アンドリュー・クオモ氏(左)とクリス・クオモ氏(写真:AP/アフロ)

(古森 義久:産経新聞ワシントン駐在客員特派員、麗澤大学特別教授)

 日本でも幅広く視聴される米国のCNNテレビの看板キャスター、クリス・クオモ氏が12月4日、解雇された。実兄の前ニューヨーク州知事、アンドリュー・クオモ氏が一連のセクハラ容疑などで刑事捜査の対象となっているのに対して、クリス氏は記者の立場を利用して、兄を助けるための情報収集や通報を行った。それらの行為が不適切とみなされての解雇処分だった。同時にクリス氏自身のセクハラ容疑も明るみに出た。
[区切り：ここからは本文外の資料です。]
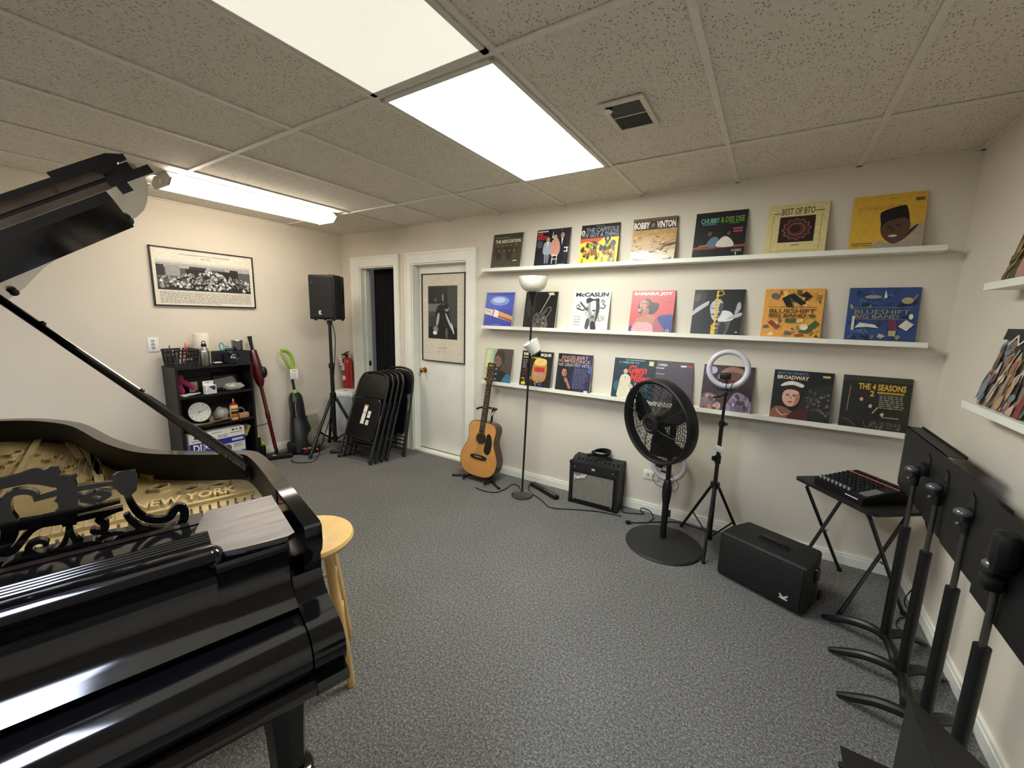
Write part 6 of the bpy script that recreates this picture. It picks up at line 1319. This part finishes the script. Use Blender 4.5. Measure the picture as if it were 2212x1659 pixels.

 民主党の有力な政治家と有名キャスターの兄弟がともに不正を追及されて「落ちた偶像」となったこの事件は、バイデン政権に思わぬダメージを与えかねない政治スキャンダルとして波紋を広げている。

政治家一家の出身のクリス氏

 CNNは同4日、自社のニュース記者、キャスターを務めてきたクリス・クオモ氏の解雇処分を発表した。同社のジェフ・ザッカ―社長は「新たに明るみに出た情報によりクオモ氏の行動はジャーナリストとして不適切であると判断するに至り、同氏を解雇した」と述べた。

 クリス・クオモ氏は米国の主要テレビ界で活躍してきたベテランの記者・キャスターで、2013年にABCテレビからCNNに移った。CNNでは国内、国際の両方の報道に関わり、最近では同局の看板ニュース番組「クオモ・プライムタイム」のアンカーとして連日活躍してきた。

 クリス氏は現在51歳。父は元ニューヨーク州知事のマリオ・クオモ氏、兄は今年(2021年)8月まで同州知事だったアンドリュー・クオモ氏という政治家一家の出身である。